«Certains pensent que le président de la république est un simple facteur. Et bien ce n’est pas le cas avec moi!», a lancé ironiquement le président de la république , Béji Caïd Essebsi, lors d’un point de presse, aujourd’hui, jeudi 8 novembre 2018, au Palais de Carthage.
Par Emna Ben Abdallah
En parlant de facteur, M. Caïd Essebsi fait allusion à une déclaration du professeur constitutionnaliste Sadok Belaid, au journal « Assabah », où ce dernier compare le président de la république, dans les règles édictées par la constitution de 2014, à un simple facteur. Traduire: c’est le chef du gouvernement qui choisit ses collaborateurs et le chef de l’Etat n’a qu’à transmettre la liste au parlement. Cette comparaison a visiblement vexé M. Caïd Essebsi, qui a tenu à le dire publiquement.
Pour clarifier sa position vis-à-vis du remaniement ministériel, annoncé lundi soir, 5 novembre, par Youssef Chahed, et qu’il avait rejeté, M. Caïd Essebsi a indiqué que le chef du gouvernement ne lui a pas donné assez de temps pour examiner la liste des nouveaux ministres et secrétaires d’Etat.
«Lundi, il m’a appelé vers 16h30 pour me dire qu’il compte annoncer aux Tunisiens les nouveaux membres de son gouvernement. J’ai alors refusé car il ne m’a pas laissé le temps d’examiner la liste en question. Je ne connais pas la majorité des noms proposés. Je connais cinq d’entre eux, qui appartiennent à Ennahdha. Mais pas les autres. J’ai été surpris lorsqu’il a annoncé le remaniement à la télévision. Je suis totalement contre cette démarche et cette précipitation. La liste a par la suite été envoyée directement au bureau du parlement», a-t-il déclaré, reprochant ainsi au chef du gouvernement de ne l’avoir pas consulté sur le choix des nouveaux ministres et secrétaire d’Etat.
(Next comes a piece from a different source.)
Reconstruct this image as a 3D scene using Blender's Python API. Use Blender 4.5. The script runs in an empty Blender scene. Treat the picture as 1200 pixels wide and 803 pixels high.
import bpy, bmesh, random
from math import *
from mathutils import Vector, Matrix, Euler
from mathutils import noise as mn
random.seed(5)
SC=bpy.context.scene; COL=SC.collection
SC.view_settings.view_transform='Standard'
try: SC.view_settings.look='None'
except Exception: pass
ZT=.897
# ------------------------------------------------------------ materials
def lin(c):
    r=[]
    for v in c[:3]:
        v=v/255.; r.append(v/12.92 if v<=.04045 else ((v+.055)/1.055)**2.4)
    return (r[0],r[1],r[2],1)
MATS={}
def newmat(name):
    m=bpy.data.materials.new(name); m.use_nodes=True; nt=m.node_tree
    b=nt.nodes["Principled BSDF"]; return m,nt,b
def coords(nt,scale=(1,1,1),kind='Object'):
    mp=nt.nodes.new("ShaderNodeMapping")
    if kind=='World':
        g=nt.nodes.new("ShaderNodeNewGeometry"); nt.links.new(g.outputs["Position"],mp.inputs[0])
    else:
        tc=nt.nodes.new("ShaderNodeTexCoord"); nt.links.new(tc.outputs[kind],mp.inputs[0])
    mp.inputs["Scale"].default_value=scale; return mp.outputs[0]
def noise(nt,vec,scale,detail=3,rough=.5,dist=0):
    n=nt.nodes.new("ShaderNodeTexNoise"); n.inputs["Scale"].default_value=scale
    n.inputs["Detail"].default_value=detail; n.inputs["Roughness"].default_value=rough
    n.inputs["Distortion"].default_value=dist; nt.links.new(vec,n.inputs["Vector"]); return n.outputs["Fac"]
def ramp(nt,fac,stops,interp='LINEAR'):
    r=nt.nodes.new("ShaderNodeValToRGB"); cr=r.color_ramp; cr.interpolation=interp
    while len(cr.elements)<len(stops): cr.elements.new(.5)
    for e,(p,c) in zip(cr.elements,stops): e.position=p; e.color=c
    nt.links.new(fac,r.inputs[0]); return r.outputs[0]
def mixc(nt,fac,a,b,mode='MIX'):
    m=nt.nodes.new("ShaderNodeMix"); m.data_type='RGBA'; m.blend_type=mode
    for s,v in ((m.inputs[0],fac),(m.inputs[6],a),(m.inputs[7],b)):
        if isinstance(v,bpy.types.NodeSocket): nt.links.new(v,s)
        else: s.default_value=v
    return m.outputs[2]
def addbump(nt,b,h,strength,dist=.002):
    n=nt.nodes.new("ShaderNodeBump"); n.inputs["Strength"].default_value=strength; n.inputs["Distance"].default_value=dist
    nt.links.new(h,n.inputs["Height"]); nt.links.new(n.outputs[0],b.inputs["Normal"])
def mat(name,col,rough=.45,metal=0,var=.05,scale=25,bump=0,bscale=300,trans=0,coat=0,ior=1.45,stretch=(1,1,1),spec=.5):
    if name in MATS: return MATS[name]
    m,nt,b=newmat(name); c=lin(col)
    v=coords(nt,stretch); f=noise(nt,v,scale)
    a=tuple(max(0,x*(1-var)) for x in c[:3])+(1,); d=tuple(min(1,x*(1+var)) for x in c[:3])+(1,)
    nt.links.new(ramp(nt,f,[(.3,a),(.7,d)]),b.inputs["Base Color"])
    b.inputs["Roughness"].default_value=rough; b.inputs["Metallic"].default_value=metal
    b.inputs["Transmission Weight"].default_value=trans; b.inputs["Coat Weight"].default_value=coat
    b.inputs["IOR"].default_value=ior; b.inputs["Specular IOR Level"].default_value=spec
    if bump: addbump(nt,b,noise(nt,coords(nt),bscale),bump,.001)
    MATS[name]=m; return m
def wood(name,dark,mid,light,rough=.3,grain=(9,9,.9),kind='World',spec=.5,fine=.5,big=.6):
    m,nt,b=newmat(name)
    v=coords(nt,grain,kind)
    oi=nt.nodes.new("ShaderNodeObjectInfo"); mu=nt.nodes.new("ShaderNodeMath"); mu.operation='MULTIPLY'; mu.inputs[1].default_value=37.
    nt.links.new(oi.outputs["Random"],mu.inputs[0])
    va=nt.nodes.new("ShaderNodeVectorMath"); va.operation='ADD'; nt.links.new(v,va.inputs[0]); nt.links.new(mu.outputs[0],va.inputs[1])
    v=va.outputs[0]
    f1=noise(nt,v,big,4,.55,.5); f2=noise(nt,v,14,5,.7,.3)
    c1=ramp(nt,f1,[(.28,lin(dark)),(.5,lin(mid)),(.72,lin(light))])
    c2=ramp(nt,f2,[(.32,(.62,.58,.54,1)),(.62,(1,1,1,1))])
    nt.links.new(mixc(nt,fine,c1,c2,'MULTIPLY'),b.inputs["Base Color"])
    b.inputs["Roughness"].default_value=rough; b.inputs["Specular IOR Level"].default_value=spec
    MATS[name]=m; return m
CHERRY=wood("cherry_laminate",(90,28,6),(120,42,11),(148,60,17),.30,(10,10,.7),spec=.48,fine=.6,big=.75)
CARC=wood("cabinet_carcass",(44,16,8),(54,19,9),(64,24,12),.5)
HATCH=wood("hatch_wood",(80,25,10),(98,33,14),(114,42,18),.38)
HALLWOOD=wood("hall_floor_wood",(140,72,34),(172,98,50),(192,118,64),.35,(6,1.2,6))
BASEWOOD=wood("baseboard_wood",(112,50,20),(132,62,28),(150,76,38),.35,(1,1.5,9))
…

Le locataire de Carthage a, par ailleurs, assuré qu’il n’a aucun problème avec Youssef Chahed et qu’il ne regrette pas de l’avoir choisi comme chef du gouvernement, poste qu’il assure depuis août 2016. «Mais, a-t-il ajouté, j’avoue que je me suis trompé», M. Chahed s’étant révélé moins obéissant qu’il l’espérait. Et M. Caïd Essebsi d’énumérer les problèmes économiques et sociaux auxquels font face les Tunisiens, se transformant, soudain, en un dirigeant de l’opposition.
«Youssef Chahed n’est pas mon adversaire!», a-t-il martelé, ajoutant : «Je suis au dessus de tout le monde! Je ne suis pas Béji Caïd Essebsi mais le président de la république!». Et de rappeler, au cas où on l’aurait oublié : «Je suis le seul président à avoir été élu par le peuple». Traduire : Youssef Chahed n’a pas été élu mais choisi par moi. Et de se lancer dans une longue diatribe sur le thème de l’ingratitude (suivez mon regard!), en citant des poèmes classiques sur le sujet, rappelant aux Tunisiens d’un certain âge les discours de Bourguiba à la fin de son règne.
Pour l’essentiel, le chef de l’Etat a conclu qu’en tant qu’homme d’Etat respectueux des règles constitutionnelles et soucieux du respect des institutions de la république, il acceptera la composition du nouveau gouvernement, si celle-ci est adoptée par l’Assemblée. Traduire : il ne courra pas le risque de provoquer une crise constitutionnelle en continuant à rejeter le nouveau gouvernement et à bloquer ainsi son travail.